Prompt: Set down the material below in full, matching it exactly.
○ ○ ○ ○
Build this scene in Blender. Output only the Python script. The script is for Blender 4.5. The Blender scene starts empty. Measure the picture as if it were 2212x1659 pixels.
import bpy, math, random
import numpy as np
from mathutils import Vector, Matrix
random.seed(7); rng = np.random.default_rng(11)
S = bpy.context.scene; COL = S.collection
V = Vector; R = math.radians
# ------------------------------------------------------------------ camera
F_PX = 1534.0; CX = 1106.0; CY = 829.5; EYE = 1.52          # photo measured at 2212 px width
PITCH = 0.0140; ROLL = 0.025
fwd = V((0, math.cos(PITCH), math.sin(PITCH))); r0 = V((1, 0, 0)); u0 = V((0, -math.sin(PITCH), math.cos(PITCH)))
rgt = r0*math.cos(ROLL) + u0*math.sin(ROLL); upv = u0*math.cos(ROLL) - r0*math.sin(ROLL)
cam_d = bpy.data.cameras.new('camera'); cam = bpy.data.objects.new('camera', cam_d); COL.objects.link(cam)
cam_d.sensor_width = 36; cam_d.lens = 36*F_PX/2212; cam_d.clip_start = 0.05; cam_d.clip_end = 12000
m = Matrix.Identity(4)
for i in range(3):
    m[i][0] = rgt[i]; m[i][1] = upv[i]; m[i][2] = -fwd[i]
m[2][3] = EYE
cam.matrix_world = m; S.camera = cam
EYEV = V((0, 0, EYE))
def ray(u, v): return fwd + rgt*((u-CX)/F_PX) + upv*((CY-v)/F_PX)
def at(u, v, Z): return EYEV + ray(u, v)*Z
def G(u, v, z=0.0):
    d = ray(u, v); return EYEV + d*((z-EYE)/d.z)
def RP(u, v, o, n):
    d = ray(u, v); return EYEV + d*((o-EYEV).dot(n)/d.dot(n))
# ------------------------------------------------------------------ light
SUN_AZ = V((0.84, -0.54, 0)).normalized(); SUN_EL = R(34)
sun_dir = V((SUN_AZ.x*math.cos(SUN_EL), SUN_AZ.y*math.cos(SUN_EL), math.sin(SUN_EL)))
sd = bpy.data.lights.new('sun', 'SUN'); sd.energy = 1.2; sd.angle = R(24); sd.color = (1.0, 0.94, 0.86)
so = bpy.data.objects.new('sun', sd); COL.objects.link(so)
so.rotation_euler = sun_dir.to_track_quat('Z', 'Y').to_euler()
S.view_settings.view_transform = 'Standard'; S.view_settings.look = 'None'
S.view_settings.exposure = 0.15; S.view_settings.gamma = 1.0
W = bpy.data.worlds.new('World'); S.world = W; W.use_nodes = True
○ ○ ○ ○
Answer to this task:
Build this scene in Blender. Output only the Python script. The script is for Blender 4.5. The Blender scene starts empty. Measure the picture as if it were 2212x1659 pixels.
import bpy, math, random
import numpy as np
from mathutils import Vector, Matrix
random.seed(7); rng = np.random.default_rng(11)
S = bpy.context.scene; COL = S.collection
V = Vector; R = math.radians
# ------------------------------------------------------------------ camera
F_PX = 1534.0; CX = 1106.0; CY = 829.5; EYE = 1.52          # photo measured at 2212 px width
PITCH = 0.0140; ROLL = 0.025
fwd = V((0, math.cos(PITCH), math.sin(PITCH))); r0 = V((1, 0, 0)); u0 = V((0, -math.sin(PITCH), math.cos(PITCH)))
rgt = r0*math.cos(ROLL) + u0*math.sin(ROLL); upv = u0*math.cos(ROLL) - r0*math.sin(ROLL)
cam_d = bpy.data.cameras.new('camera'); cam = bpy.data.objects.new('camera', cam_d); COL.objects.link(cam)
cam_d.sensor_width = 36; cam_d.lens = 36*F_PX/2212; cam_d.clip_start = 0.05; cam_d.clip_end = 12000
m = Matrix.Identity(4)
for i in range(3):
    m[i][0] = rgt[i]; m[i][1] = upv[i]; m[i][2] = -fwd[i]
m[2][3] = EYE
cam.matrix_world = m; S.camera = cam
EYEV = V((0, 0, EYE))
def ray(u, v): return fwd + rgt*((u-CX)/F_PX) + upv*((CY-v)/F_PX)
def at(u, v, Z): return EYEV + ray(u, v)*Z
def G(u, v, z=0.0):
    d = ray(u, v); return EYEV + d*((z-EYE)/d.z)
def RP(u, v, o, n):
    d = ray(u, v); return EYEV + d*((o-EYEV).dot(n)/d.dot(n))
# ------------------------------------------------------------------ light
SUN_AZ = V((0.84, -0.54, 0)).normalized(); SUN_EL = R(34)
sun_dir = V((SUN_AZ.x*math.cos(SUN_EL), SUN_AZ.y*math.cos(SUN_EL), math.sin(SUN_EL)))
sd = bpy.data.lights.new('sun', 'SUN'); sd.energy = 1.2; sd.angle = R(24); sd.color = (1.0, 0.94, 0.86)
so = bpy.data.objects.new('sun', sd); COL.objects.link(so)
so.rotation_euler = sun_dir.to_track_quat('Z', 'Y').to_euler()
S.view_settings.view_transform = 'Standard'; S.view_settings.look = 'None'
S.view_settings.exposure = 0.15; S.view_settings.gamma = 1.0
W = bpy.data.worlds.new('World'); S.world = W; W.use_nodes = True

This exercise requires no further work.